Oh my God, I’m so sorry my child asked you that!
While I was at Titan’s swimming lesson, an adorable little girl asked her mom, “Why is she so small?” Later, while picking up dinner at the store, I overheard a little boy question the cashier, “Why are you missing teeth?” In both cases, the parent was mortified! It’s easy to be taken off guard by such curiosity, but I feel it’s even more important to consider the genuine place these questions are coming from. Children ask indiscriminate questions of all kinds because they are trying to make sense of the world they live in. I’m reminded of what my own mom says, “It’s not always about you.” Though the questions are directed at us, it’s not necessarily about us as individuals. As adults, we need to remember children thrive on details and the minutia of explanation. It encourages them to learn more, and to discover and explore life’s differences in a healthy manner. Annoying at times? Yup. Random? Totally. And without a filter? Absolutely. But, filled with malice? Collectively, let’s get over ourselves. Back at the pool, I assured the mom it was a great question. Then I happily answered, “I’m small, because my bones don’t grow.” My answer satisfied her. She smiled and then she showed me her new sparkle flip flops.

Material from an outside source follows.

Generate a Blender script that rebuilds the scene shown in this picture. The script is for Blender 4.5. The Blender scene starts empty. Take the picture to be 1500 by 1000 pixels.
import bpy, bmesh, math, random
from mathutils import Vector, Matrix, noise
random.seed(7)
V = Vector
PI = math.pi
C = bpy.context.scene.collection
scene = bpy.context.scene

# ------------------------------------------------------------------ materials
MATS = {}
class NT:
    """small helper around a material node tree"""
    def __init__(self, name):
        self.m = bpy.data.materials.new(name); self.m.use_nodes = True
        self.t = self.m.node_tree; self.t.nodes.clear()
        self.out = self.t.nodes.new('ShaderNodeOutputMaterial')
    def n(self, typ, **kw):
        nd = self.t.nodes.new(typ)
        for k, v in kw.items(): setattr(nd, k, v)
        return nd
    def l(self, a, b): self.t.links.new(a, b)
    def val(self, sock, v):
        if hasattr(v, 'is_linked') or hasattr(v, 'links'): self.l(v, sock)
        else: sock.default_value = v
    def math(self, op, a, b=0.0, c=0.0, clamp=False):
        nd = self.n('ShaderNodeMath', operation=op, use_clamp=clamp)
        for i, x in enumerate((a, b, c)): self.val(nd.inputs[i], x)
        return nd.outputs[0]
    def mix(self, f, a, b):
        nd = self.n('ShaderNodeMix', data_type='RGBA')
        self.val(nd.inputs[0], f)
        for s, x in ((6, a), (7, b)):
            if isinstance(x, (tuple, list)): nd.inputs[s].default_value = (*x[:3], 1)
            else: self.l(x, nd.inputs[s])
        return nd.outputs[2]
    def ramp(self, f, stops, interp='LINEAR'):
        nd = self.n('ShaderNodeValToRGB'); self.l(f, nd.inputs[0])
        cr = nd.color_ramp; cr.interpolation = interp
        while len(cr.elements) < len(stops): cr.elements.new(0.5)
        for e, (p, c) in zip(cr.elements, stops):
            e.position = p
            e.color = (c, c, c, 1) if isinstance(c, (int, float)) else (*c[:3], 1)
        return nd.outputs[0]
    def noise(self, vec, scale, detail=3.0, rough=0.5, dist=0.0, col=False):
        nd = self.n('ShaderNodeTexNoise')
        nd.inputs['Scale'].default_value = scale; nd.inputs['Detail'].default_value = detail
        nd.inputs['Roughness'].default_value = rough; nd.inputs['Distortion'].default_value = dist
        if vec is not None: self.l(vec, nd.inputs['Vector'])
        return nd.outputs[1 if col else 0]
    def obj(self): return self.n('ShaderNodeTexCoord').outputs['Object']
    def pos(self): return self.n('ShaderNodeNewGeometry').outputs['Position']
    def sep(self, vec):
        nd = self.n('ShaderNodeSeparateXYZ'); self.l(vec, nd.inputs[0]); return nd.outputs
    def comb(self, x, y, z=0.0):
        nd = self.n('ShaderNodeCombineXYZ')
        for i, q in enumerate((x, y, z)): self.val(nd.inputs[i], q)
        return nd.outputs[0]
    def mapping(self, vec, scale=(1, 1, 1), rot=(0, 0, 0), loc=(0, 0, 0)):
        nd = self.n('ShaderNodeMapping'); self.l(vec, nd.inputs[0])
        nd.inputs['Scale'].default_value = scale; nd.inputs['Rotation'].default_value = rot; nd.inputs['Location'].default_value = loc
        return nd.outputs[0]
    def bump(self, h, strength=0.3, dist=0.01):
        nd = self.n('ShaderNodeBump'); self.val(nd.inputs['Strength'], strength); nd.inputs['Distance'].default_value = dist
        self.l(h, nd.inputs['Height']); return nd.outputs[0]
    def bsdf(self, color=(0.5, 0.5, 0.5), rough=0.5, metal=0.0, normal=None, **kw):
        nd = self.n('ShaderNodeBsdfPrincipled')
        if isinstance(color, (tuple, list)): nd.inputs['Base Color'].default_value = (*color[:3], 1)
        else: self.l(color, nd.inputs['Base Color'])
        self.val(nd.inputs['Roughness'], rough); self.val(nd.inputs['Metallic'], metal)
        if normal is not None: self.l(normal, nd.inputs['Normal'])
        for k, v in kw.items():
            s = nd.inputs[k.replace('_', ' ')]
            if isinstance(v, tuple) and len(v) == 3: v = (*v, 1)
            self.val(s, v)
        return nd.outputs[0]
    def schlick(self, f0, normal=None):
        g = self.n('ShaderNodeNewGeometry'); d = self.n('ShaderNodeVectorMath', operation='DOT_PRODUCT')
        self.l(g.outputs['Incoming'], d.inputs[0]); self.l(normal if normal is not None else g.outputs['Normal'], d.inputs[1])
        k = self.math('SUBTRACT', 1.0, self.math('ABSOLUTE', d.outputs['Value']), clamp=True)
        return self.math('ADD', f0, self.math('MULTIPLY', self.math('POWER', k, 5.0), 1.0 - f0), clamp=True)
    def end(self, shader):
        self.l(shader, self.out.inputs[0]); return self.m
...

As Titan gets older and the more people we encounter together, be it through sports, school or just around town, I’m sure there will be more questions asked, more perplexed looks. And there will be more opportunities for me expand to my own perspective on motherhood. I’m also waiting for the day I’m not asked anything at all, but Titan is and by his own peers. There’s no such thing as a brochure to parenting. And a brochure to parenting with a disability? That doesn’t exist, either. Every moment revolves around adapting and overcoming. Though, isn’t that an aspect of parenthood that unifies us all?